* [Data provided]
#####
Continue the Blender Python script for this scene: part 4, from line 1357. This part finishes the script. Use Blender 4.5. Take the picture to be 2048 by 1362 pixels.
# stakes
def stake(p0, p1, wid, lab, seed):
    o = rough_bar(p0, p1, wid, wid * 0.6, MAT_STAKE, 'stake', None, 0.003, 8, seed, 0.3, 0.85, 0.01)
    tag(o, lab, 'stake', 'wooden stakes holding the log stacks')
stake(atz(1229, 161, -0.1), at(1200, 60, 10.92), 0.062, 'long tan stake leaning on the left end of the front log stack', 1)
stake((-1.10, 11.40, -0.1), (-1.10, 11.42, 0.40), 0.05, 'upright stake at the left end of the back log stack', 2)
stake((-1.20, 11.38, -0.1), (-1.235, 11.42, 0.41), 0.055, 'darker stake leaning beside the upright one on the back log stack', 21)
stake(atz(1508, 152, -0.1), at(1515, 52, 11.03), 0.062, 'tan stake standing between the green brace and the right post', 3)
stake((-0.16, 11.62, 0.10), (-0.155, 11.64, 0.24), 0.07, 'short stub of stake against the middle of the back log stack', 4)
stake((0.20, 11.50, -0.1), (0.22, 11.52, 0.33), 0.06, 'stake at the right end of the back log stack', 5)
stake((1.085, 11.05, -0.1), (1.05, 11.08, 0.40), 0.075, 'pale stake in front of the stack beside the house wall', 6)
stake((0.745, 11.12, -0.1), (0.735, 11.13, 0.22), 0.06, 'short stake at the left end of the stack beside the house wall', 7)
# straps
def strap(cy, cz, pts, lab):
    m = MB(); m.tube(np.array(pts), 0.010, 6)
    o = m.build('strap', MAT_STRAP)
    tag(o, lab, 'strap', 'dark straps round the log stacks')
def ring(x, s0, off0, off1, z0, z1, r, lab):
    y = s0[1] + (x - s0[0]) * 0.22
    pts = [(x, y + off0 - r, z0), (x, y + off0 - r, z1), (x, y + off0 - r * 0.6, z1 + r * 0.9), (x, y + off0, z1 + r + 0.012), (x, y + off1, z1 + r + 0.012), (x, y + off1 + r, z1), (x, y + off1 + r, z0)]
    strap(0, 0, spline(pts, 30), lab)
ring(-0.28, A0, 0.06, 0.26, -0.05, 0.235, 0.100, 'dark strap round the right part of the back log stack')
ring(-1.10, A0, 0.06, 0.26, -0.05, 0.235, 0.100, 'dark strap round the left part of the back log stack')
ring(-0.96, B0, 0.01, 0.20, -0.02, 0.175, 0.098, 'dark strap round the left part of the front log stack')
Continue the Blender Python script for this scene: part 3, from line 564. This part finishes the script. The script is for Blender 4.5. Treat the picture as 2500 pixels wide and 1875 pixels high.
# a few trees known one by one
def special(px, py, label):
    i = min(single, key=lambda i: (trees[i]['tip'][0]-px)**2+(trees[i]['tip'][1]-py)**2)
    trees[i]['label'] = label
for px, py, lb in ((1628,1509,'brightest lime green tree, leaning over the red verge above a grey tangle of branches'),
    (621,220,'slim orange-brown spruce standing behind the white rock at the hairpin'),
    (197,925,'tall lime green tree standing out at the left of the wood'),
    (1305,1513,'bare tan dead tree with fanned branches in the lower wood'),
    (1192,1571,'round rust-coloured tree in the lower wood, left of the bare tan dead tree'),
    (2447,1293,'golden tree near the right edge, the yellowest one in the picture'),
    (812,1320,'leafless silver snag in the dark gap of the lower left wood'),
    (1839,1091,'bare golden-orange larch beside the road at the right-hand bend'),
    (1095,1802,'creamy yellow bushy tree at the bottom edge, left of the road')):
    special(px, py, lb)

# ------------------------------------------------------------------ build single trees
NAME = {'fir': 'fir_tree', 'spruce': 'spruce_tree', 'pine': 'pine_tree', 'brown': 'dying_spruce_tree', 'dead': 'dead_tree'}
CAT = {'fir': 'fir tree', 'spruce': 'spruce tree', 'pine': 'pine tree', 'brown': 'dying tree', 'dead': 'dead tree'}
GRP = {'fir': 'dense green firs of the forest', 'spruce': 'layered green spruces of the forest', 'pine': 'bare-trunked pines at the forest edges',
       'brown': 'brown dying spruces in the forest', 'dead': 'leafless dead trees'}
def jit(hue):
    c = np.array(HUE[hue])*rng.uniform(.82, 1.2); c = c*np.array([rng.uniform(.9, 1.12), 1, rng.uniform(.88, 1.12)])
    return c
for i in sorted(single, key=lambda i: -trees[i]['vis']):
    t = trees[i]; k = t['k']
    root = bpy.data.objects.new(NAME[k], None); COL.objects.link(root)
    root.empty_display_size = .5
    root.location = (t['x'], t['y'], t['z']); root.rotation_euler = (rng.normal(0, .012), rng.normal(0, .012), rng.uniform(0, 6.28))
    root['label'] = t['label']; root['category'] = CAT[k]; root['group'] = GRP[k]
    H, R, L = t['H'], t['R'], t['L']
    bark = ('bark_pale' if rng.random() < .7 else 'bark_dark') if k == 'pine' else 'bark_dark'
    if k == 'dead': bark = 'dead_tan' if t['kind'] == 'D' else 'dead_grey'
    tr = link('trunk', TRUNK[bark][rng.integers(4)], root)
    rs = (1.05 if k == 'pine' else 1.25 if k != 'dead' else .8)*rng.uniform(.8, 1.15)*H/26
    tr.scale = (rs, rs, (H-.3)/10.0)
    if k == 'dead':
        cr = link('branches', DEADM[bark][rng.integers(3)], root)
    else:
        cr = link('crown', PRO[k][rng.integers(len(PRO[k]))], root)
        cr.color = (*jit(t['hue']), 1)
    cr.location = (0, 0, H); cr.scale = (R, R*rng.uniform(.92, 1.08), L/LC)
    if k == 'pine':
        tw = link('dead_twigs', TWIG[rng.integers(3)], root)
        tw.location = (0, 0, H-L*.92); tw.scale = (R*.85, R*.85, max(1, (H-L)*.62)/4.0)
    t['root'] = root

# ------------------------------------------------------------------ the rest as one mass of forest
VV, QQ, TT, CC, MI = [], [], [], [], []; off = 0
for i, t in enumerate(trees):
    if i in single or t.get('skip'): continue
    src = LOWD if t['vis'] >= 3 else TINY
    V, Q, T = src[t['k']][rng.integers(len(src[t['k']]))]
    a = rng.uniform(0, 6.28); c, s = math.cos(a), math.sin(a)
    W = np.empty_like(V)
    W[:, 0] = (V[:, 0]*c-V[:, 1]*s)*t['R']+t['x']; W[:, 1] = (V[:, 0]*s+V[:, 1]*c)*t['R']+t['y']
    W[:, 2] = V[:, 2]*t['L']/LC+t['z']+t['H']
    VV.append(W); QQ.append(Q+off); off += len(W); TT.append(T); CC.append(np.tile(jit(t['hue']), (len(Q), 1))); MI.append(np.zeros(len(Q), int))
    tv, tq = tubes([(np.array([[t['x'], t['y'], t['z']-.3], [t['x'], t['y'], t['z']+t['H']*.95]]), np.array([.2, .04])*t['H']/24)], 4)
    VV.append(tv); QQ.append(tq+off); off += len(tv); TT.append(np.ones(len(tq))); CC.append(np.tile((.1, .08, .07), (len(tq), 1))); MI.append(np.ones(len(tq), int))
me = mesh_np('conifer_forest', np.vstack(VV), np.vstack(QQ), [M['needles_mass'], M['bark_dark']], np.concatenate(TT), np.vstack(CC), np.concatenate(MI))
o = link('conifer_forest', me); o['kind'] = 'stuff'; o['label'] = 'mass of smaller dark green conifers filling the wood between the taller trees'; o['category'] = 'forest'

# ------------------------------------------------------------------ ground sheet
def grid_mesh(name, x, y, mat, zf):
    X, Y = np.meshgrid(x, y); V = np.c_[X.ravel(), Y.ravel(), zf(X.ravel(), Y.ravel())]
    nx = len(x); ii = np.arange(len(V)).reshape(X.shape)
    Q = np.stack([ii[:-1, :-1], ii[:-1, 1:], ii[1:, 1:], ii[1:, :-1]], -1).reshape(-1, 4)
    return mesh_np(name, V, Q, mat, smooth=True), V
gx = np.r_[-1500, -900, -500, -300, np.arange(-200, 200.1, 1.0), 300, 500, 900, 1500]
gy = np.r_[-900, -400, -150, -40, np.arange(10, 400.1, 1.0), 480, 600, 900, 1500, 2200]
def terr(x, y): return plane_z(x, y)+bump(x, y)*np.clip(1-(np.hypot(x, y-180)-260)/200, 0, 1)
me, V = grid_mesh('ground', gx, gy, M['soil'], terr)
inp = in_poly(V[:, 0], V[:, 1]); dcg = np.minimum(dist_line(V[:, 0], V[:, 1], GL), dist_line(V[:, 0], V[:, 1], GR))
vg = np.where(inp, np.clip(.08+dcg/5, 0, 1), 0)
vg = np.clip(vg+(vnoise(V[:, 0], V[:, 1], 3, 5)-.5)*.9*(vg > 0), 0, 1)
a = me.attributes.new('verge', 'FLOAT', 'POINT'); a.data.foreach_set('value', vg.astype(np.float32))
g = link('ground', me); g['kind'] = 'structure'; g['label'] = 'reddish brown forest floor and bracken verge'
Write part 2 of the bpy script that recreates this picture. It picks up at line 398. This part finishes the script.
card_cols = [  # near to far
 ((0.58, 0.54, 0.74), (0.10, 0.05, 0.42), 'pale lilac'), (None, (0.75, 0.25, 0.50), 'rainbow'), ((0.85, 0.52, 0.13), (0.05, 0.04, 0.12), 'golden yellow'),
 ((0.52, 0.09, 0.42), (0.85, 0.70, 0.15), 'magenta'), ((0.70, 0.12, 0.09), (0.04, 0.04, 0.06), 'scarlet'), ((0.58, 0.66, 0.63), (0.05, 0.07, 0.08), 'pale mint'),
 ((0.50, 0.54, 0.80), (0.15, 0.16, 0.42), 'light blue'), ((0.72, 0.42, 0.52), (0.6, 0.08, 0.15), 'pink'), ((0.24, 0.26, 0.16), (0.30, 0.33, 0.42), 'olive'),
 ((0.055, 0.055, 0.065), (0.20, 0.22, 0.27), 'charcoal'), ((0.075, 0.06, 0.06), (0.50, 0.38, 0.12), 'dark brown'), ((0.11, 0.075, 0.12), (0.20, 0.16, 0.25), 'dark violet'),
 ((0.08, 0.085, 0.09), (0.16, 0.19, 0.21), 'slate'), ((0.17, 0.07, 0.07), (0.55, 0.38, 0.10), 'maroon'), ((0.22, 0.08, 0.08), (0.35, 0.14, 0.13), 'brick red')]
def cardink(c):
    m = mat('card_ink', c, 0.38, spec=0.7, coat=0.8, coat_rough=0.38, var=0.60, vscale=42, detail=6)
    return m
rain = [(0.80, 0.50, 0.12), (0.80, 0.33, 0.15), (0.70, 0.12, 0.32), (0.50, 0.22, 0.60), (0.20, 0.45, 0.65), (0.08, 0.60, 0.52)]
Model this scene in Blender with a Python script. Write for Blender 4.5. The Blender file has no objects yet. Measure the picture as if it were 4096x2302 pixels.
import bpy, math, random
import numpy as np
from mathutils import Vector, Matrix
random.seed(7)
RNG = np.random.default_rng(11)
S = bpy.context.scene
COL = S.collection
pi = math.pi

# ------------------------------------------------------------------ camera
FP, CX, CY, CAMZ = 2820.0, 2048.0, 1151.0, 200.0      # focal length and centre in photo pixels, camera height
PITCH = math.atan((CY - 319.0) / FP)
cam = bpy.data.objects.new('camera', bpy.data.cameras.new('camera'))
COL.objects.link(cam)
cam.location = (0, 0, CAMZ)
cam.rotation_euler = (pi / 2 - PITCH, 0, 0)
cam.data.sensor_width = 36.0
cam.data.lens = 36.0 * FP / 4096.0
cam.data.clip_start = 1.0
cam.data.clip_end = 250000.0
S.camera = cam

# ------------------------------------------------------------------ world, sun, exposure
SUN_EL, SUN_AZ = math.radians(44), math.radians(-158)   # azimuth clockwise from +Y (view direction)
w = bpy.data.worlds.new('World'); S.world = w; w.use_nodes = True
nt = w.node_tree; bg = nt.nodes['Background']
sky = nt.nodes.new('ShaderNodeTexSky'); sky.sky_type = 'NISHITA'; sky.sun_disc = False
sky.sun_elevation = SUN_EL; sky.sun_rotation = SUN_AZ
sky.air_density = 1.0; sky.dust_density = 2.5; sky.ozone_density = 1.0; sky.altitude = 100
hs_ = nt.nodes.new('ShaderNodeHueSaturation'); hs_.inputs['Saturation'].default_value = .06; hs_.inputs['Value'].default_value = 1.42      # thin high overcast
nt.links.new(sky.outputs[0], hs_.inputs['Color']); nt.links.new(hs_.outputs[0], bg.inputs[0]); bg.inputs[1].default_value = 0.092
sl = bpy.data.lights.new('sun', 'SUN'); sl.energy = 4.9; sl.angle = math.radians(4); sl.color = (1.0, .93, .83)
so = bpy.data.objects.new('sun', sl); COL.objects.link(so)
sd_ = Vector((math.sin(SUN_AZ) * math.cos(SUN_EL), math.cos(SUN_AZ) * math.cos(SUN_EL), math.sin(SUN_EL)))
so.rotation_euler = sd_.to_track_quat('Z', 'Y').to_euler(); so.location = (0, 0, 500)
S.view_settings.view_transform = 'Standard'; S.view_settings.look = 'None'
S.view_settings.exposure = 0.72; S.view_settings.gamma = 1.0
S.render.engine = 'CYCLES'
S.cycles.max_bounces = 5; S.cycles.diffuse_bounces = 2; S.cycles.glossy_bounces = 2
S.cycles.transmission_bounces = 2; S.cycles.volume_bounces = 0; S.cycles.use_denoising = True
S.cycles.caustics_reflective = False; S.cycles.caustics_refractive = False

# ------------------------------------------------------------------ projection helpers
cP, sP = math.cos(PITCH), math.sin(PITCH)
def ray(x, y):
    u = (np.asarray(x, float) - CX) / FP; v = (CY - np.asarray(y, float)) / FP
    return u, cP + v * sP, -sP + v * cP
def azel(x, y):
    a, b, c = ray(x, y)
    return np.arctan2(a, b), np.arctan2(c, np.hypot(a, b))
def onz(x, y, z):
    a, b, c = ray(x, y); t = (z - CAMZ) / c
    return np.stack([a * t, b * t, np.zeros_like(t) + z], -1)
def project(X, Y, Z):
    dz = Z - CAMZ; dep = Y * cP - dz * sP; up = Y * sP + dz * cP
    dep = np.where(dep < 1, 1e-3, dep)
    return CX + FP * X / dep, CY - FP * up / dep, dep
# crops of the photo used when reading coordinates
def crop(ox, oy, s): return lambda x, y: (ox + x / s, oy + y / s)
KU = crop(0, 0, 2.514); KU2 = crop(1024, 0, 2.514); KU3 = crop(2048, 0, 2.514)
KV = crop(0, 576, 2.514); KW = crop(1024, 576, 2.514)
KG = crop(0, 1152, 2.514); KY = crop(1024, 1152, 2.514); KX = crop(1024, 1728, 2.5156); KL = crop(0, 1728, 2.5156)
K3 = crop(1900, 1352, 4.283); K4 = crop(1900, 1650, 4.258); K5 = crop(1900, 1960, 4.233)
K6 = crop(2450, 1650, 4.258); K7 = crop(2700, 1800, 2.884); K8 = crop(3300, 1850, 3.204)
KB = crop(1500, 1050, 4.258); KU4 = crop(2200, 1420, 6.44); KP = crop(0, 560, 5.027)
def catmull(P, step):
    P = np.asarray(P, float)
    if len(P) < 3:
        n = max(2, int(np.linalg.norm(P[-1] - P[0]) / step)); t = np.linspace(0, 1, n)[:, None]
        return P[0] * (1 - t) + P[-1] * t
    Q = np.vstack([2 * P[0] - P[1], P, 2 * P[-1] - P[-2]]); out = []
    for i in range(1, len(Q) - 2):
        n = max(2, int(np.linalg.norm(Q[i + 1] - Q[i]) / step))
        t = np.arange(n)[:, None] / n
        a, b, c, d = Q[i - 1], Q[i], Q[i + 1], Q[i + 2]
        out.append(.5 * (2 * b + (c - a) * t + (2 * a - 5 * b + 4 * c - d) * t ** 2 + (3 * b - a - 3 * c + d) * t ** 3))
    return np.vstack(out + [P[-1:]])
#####
* [Task prompt]
All lines in the listing above from the line containing "vg = np.where(inp, np.clip(.08+dcg/5, 0, 1), 0)" to the line containing "pi = math.pi", inclusive, should be retyped exactly; no other lines should appear.

* [Expected answer]
vg = np.where(inp, np.clip(.08+dcg/5, 0, 1), 0)
vg = np.clip(vg+(vnoise(V[:, 0], V[:, 1], 3, 5)-.5)*.9*(vg > 0), 0, 1)
a = me.attributes.new('verge', 'FLOAT', 'POINT'); a.data.foreach_set('value', vg.astype(np.float32))
g = link('ground', me); g['kind'] = 'structure'; g['label'] = 'reddish brown forest floor and bracken verge'
Write part 2 of the bpy script that recreates this picture. It picks up at line 398. This part finishes the script.
card_cols = [  # near to far
 ((0.58, 0.54, 0.74), (0.10, 0.05, 0.42), 'pale lilac'), (None, (0.75, 0.25, 0.50), 'rainbow'), ((0.85, 0.52, 0.13), (0.05, 0.04, 0.12), 'golden yellow'),
 ((0.52, 0.09, 0.42), (0.85, 0.70, 0.15), 'magenta'), ((0.70, 0.12, 0.09), (0.04, 0.04, 0.06), 'scarlet'), ((0.58, 0.66, 0.63), (0.05, 0.07, 0.08), 'pale mint'),
 ((0.50, 0.54, 0.80), (0.15, 0.16, 0.42), 'light blue'), ((0.72, 0.42, 0.52), (0.6, 0.08, 0.15), 'pink'), ((0.24, 0.26, 0.16), (0.30, 0.33, 0.42), 'olive'),
 ((0.055, 0.055, 0.065), (0.20, 0.22, 0.27), 'charcoal'), ((0.075, 0.06, 0.06), (0.50, 0.38, 0.12), 'dark brown'), ((0.11, 0.075, 0.12), (0.20, 0.16, 0.25), 'dark violet'),
 ((0.08, 0.085, 0.09), (0.16, 0.19, 0.21), 'slate'), ((0.17, 0.07, 0.07), (0.55, 0.38, 0.10), 'maroon'), ((0.22, 0.08, 0.08), (0.35, 0.14, 0.13), 'brick red')]
def cardink(c):
    m = mat('card_ink', c, 0.38, spec=0.7, coat=0.8, coat_rough=0.38, var=0.60, vscale=42, detail=6)
    return m
rain = [(0.80, 0.50, 0.12), (0.80, 0.33, 0.15), (0.70, 0.12, 0.32), (0.50, 0.22, 0.60), (0.20, 0.45, 0.65), (0.08, 0.60, 0.52)]
Model this scene in Blender with a Python script. Write for Blender 4.5. The Blender file has no objects yet. Measure the picture as if it were 4096x2302 pixels.
import bpy, math, random
import numpy as np
from mathutils import Vector, Matrix
random.seed(7)
RNG = np.random.default_rng(11)
S = bpy.context.scene
COL = S.collection
pi = math.pi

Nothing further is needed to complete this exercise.